Photo credit: Created by drcooke - Getty Images
Photo credit: Created by drcooke - Getty Images

From Popular Mechanics

  • The secret to surviving the punishing surface radiation on Mars could be deep underground.

  • Radiation is a huge threat to astronauts in space and on planets with little atmosphere.

  • An astrophysicist studied how Earth's lava tubes block radiation and analogized to Mars.


Scientists have long wondered how we might live in other atmospheres. On Mars, at least, the answer could be a network of large underground tunnels from millennia of high-intensity volcanism. These lava tubes, as they’re known, remain after fast-flowing lava burns through the ground on Mars. On Earth, they would be much smaller or crushed by gravity.

How can you tell if the lava tubes of Mars can protect astronauts? That’s complicated. Astrophysicist and combat veteran Antonio Paris has led this research from inception until publication and followup. He’s previously made the news as a U.S. Army intelligence officer and ufologist, and his paper on lava tubes recently appeared in the Journal of the Washington Academy of Sciences.

Paris and his team have gone through several interdisciplinary phases in identifying lava tubes and assessing them for habitability. First, he chose a specific place on Mars, Hellas Planitia, a name that means “Greek plain.” This part of Mars experiences less cosmic and solar radiation than much of the rest of the planet’s surface, and Paris says that sheltering astronauts in the deep lava tubes could reduce their exposure even more—into a key zone of survivability. By choosing the least radiated physical feature and the least radiated location, Paris has magnified the radiation-dampening effect of both.

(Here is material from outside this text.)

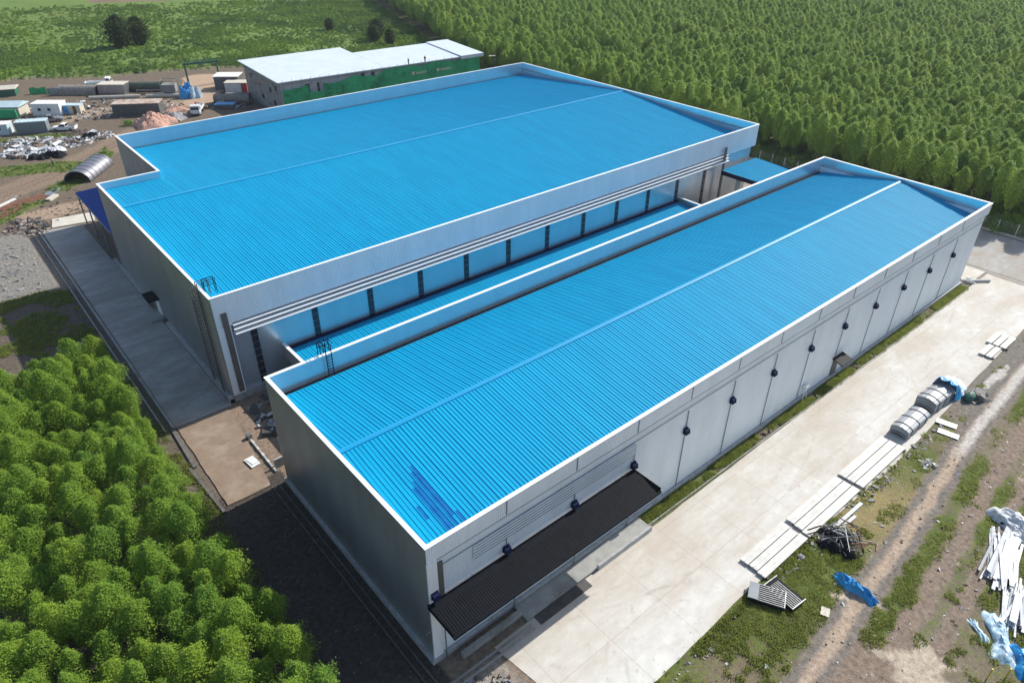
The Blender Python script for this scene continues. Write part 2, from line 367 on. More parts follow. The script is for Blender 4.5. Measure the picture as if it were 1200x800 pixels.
    # spilt pale mortar
    blob=np.exp(-(((x-28.5)/2.6)**2+((y+24.9)/1.7)**2))+ (n2-.5)*1.1+(fbm(x*3+y*2,y*.5,2.2,3)-.5)*.8
    setm(s*ss(blob,.42,.5),(.46,.385,.30),-.6)
    blob=np.exp(-(((x-76)/4)**2+((y+13.3)/.6)**2))+ (n2-.5)*.75
    setm(s*ss(blob,.45,.52),(.48,.45,.42),-.6)
    # left front corner: gravel
    setm(((x<4.2)*(x>-3)*(y<-2.4)*(y>-20)).astype(float)*ss(x+2.,-.5,2),(.3,.26,.22),.12+(n2-.5)*.8)
    setm(((x>3.2)*(x<9)*(y<-12.6)).astype(float),(.22,.18,.13),.4)
    # east yard dirt
    setm(((x>98)*(x<123)*(y<60)*(y>-60)).astype(float),(.28,.23,.19),0)
    # relief
    rel=np.zeros_like(x)
    rough=np.clip(green,0,1)*.10+.05
    flat=((x>-8)&(x<122)&(y>-13.2)&(y<115))|((x>-7)&(x<0)&(y>20)&(y<115))
    flat=flat&~((x<-2.1)&(y<25.5)); rough=np.where((x<0)&(y<26),.12,rough)
    rel=np.where(flat,0,(n2*rough*1.6)*1.0)
    rel=np.where((y>edge)&(x<124),rel+n1*.8,rel)
    rel=np.where((np.abs(x)>420)|(y>440)|(y<-50)|(x<-46),0,rel)
    idx=np.arange(len(x)).reshape(len(ys),len(xs))
    f=np.stack([idx[:-1,:-1],idx[:-1,1:],idx[1:,1:],idx[1:,:-1]],-1).reshape(-1,4)
    me=bpy.data.meshes.new('ground'); me.vertices.add(len(x)); me.vertices.foreach_set('co',np.stack([x,y,rel],1).ravel())
    me.loops.add(f.size); me.loops.foreach_set('vertex_index',f.ravel()); me.polygons.add(len(f)); me.polygons.foreach_set('loop_start',np.arange(0,f.size,4)); me.polygons.foreach_set('loop_total',np.full(len(f),4))
    me.update(calc_edges=True); me.validate()
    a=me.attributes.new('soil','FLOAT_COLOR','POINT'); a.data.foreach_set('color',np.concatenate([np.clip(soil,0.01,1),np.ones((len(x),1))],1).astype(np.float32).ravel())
    a=me.attributes.new('green','FLOAT','POINT'); a.data.foreach_set('value',np.clip(green,-.6,1.2).astype(np.float32))
    me.materials.append(M['ground'])
    me.polygons.foreach_set('use_smooth',np.ones(len(f),bool))
    o=bpy.data.objects.new('ground',me); COL.objects.link(o); tag(o,kind='structure')
    return x,y,green,rel,edge
gx,gy,ggreen,grel,gedge=build_ground()

def sheet(name,poly,z,mat,th=.25,kind='structure'):
    m=MB().prism(poly,z-th,z); o=m.build(name,mat); tag(o,kind=kind); return o
def jag(pts,amp,step):
    out=[]
    n=len(pts)
    for i in range(n):
        a=Vector(pts[i]);b=Vector(pts[(i+1)%n]); L=(b-a).length; k=max(1,int(L/step)); nn=(b-a).normalized(); nn=Vector((-nn.y,nn.x))
        for j in range(k):
            out.append(tuple(a+(b-a)*(j/k)+nn*(random.uniform(-amp,amp) if j else 0)))
    return out
sheet('road',jag([(4.3,-2.1),(4.9,-6.5),(5.6,-13.2),(12,-12.35),(24,-12.0),(50,-12.7),(61,-12.3),(72,-11.8),(104.6,-10.9),(104.6,-1.4),(64,-1.5),(24,-1.9),(16,-2.1)],.05,1.5),.03,M['road'])
sheet('yard_pavement',[(105.9,-60),(121.6,-60),(121.6,36),(105.9,36)],.05,M['yard'])
sheet('east_lane',[(98.9,-.9),(105.,-.9),(105.,36),(98.9,36)],.026,M['road'])
sheet('apron',[(-6.0,41.8),(.4,41.8),(.4,108.6),(-5.8,109.9)],.12,M['apron'])
sheet('soil_pad',jag([(-6.1,26.6),(-1.7,26.6),(-.9,33),(-.2,41.6),(-5.9,41.6)],.06,.8),.10,M['pad'])
sheet('beige_slab',[(-4.1,110.2),(2.5,108.9),(3.4,113.3),(-3.2,114.3)],.16,M['beige'])
sheet('lane_between',[(2.,27),(98,27),(98,41.8),(2,41.8)],.015,M['pad'])
# trench (dark, set below the paving)
sheet('drain_trench',[(105.0,-12),(105.9,-12),(105.9,8),(105.0,8)],.008,M['wet'],.2)

# ------------------------------------------------------------------ warehouses
WP=[(0,0),(.55,0),(.62,1),(.90,1),(.97,0)]
def wallprof(h=.03): return [(a,b*h) for a,b in WP]
ROOFP=[(0,0),(.34,0),(.375,.042),(.43,.042),(.465,0),(.83,0),(.87,.062),(.94,.062),(.975,0)]
def offset_poly(poly,d):
    n=len(poly); out=[]
    for i in range(n):
        p0=Vector(poly[i-1]);p1=Vector(poly[i]);p2=Vector(poly[(i+1)%n])
        a=(p1-p0).normalized(); b=(p2-p1).normalized()
        na=Vector((-a.y,a.x)); nb=Vector((-b.y,b.x)); k=(na+nb); k=k/(1+na.dot(nb))
        out.append(tuple(p1+k*d))
    return out
def ring(mb,poly,din,dout,z0,z1,mi=0):
    A=offset_poly(poly,-dout); B=offset_poly(poly,din); n=len(poly)
    for i in range(n):
        j=(i+1)%n
        q=[A[i],A[j],B[j],B[i]]
        vs=[(x,y,z0) for x,y in q]+[(x,y,z1) for x,y in q]
        mb.add(vs,[(3,2,1,0),(4,5,6,7),(0,1,5,4),(2,3,7,6)],mi)
    return mb
def wall_run(mb,poly,inset,z0,z1,pitch=.2,h=.022,skip=()):
    P=offset_poly(poly,inset); n=len(P)
    for i in range(n):
        if i in skip: continue
        a=Vector((*P[i],z0)); b=Vector((*P[(i+1)%n],z0)); U=(b-a).normalized(); L=(b-a).length
        mb.ribs(a,U,(0,0,z1-z0),(U.y,-U.x,0),L,pitch,wallprof(h))
    return mb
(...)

But how do you measure the levels of radiation in and out of the Mars tubes? Well, that’s where Earth’s lava tubes come in.

“To complement this investigation, moreover, 30 in-situ radiation monitoring experiments have been conducted at analog lava tubes located at Mojave, CA, El Malpais, NM, and Flagstaff, AZ,” Paris explains in his paper. By measuring the outside and “inside” (the lava tubes) radiation levels in these locations, Paris has developed an overall sense of how much the lava tube structure reduces exposure to that radiation. From there, translating to Mars involves some fairly straightforward cross-multiplying.

Photo credit: NASA/JPL-Caltech/University of Arizona/International Research School of Planetary Sciences
Photo credit: NASA/JPL-Caltech/University of Arizona/International Research School of Planetary Sciences

Radiation from space is one of a handful of key obstacles in humankind’s goals to go further into space. The exposure on a trip to Mars is enough that some researchers are considering nuclear thrusters, arguing that a shorter exposure to nuclear radiation is still better than much longer exposure to cosmic radiation. It’s really not even safe to send astronauts without a clear and certain idea of a place where they can shelter from the radiation.

Could the lava tubes be our ticket into long-term habitation on Mars? Fans of LOST have heard this one before, but on an uninhabited planet, what’s the worst that could happen inside a huge, empty cave? The location could be advantageous in other ways as well.

“The candidate lava tubes, moreover, can serve as important locations for direct observation and study of Martian geology and geomorphology, as well as potentially uncovering any evidence for the development of microbial life early in the natural history of Mars,” Paris concludes.